Please transcribe the data that follows without the pictures, keeping every word the same.
--*--
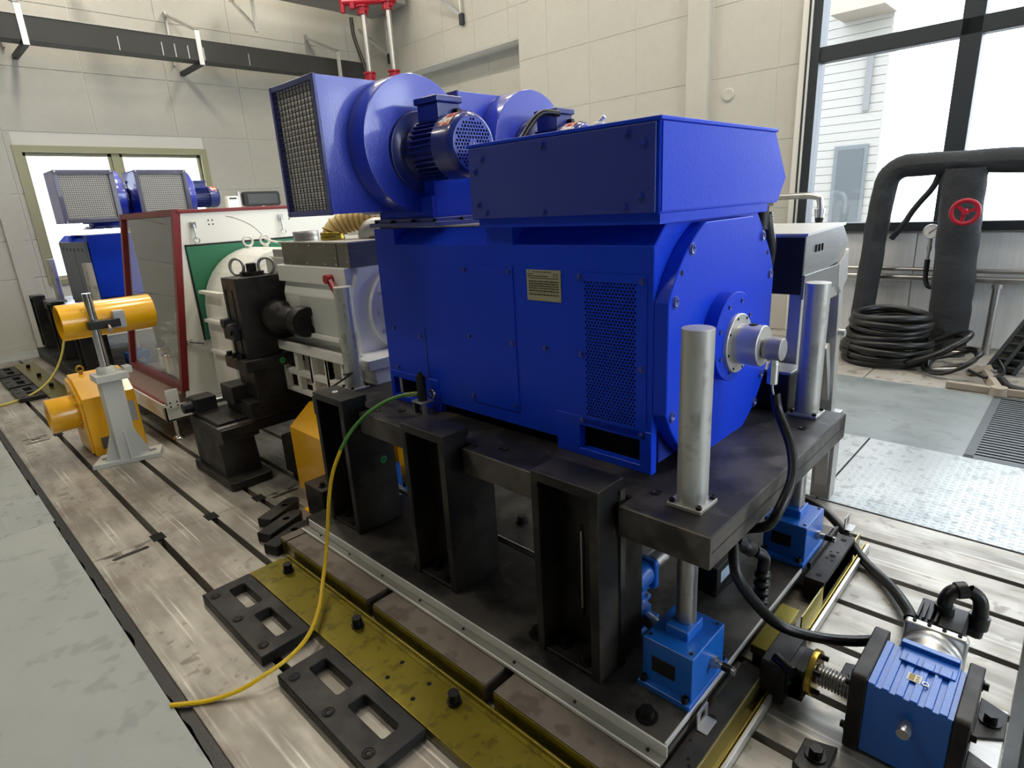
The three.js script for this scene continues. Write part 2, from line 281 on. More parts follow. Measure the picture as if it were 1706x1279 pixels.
// big window: dark metal frame; a second one like it farther along the wall, out of the frame
function tallWindow(n, x0, x1, y0, mull, trans) {
  const w = struct('window_' + n, [B(x0, x0 + 0.1, y0, 5.9, WZ - 0.2, WZ + 0.02, 0.006), B(x0, x1, y0, y0 + 0.09, WZ - 0.2, WZ + 0.06, 0.006), B(x1 - 0.1, x1, y0, 5.9, WZ - 0.2, WZ + 0.02, 0.006), B(x0, x1, 5.8, 5.9, WZ - 0.2, WZ + 0.02, 0.006)], frameDark);
  for (const x of mull) mesh('mullion', B(x - 0.085, x + 0.085, y0 + 0.09, 5.8, WZ - 0.16, WZ, 0.008), frameDark, w);
  for (const y of trans) mesh('transom', B(x0 + 0.08, x1 - 0.08, y, y + 0.15, WZ - 0.14, WZ, 0.008), frameDark, w);
  const xs = [x0 + 0.1, ...mull.flatMap((x) => [x - 0.085, x + 0.085]), x1 - 0.1], ys = [y0 + 0.09, ...trans.flatMap((y) => [y, y + 0.15]), 5.8];
  for (let i = 0; i < xs.length; i += 2) for (let j = 0; j < ys.length; j += 2) mesh('pane', P(xs[i], xs[i + 1], ys[j], ys[j + 1], WZ - 0.086, WZ - 0.08), paleGlass, w);
  return w;
}
const w2 = tallWindow(2, -2.53, 0.85, 1.16, [-1.13], [2.9, 4.5]);
mesh('frame_edge', P(-2.555, -2.535, 1.16, 5.9, WZ - 0.02, WZ + 0.055), frameDark, w2);
tallWindow(3, 5.2, 8.7, 2.5, [6.95], [4.2]);
// steel cladding under the window, in sheets
for (let k = 0, x = -2.5; k < 9; k++, x += 1.18) { mesh('cladding_sheet', B(x, x + 1.17, 0.02, 0.66, WZ - 0.004, WZ + 0.012, 0.003), cladMat, wr); mesh('cladding_sheet', B(x, x + 1.17, 0.67, 1.14, WZ - 0.004, WZ + 0.016, 0.003), cladMat, wr); }
struct('ceiling', P(-11.2, EX, CY, CY + 0.25, -7.9, NZ), ceilMat);
struct('wall_left', P(-11.2, EX, 0, CY, NZ, NZ + 0.25), std({ color: 0x77776f, roughness: 0.8 }));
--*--
[OUTPUT OF THE EXERCISE]:
The three.js script for this scene continues. Write part 2, from line 281 on. More parts follow. Measure the picture as if it were 1706x1279 pixels.
// big window: dark metal frame; a second one like it farther along the wall, out of the frame
function tallWindow(n, x0, x1, y0, mull, trans) {
  const w = struct('window_' + n, [B(x0, x0 + 0.1, y0, 5.9, WZ - 0.2, WZ + 0.02, 0.006), B(x0, x1, y0, y0 + 0.09, WZ - 0.2, WZ + 0.06, 0.006), B(x1 - 0.1, x1, y0, 5.9, WZ - 0.2, WZ + 0.02, 0.006), B(x0, x1, 5.8, 5.9, WZ - 0.2, WZ + 0.02, 0.006)], frameDark);
  for (const x of mull) mesh('mullion', B(x - 0.085, x + 0.085, y0 + 0.09, 5.8, WZ - 0.16, WZ, 0.008), frameDark, w);
  for (const y of trans) mesh('transom', B(x0 + 0.08, x1 - 0.08, y, y + 0.15, WZ - 0.14, WZ, 0.008), frameDark, w);
  const xs = [x0 + 0.1, ...mull.flatMap((x) => [x - 0.085, x + 0.085]), x1 - 0.1], ys = [y0 + 0.09, ...trans.flatMap((y) => [y, y + 0.15]), 5.8];
  for (let i = 0; i < xs.length; i += 2) for (let j = 0; j < ys.length; j += 2) mesh('pane', P(xs[i], xs[i + 1], ys[j], ys[j + 1], WZ - 0.086, WZ - 0.08), paleGlass, w);
  return w;
}
const w2 = tallWindow(2, -2.53, 0.85, 1.16, [-1.13], [2.9, 4.5]);
mesh('frame_edge', P(-2.555, -2.535, 1.16, 5.9, WZ - 0.02, WZ + 0.055), frameDark, w2);
tallWindow(3, 5.2, 8.7, 2.5, [6.95], [4.2]);
// steel cladding under the window, in sheets
for (let k = 0, x = -2.5; k < 9; k++, x += 1.18) { mesh('cladding_sheet', B(x, x + 1.17, 0.02, 0.66, WZ - 0.004, WZ + 0.012, 0.003), cladMat, wr); mesh('cladding_sheet', B(x, x + 1.17, 0.67, 1.14, WZ - 0.004, WZ + 0.016, 0.003), cladMat, wr); }
struct('ceiling', P(-11.2, EX, CY, CY + 0.25, -7.9, NZ), ceilMat);
struct('wall_left', P(-11.2, EX, 0, CY, NZ, NZ + 0.25), std({ color: 0x77776f, roughness: 0.8 }));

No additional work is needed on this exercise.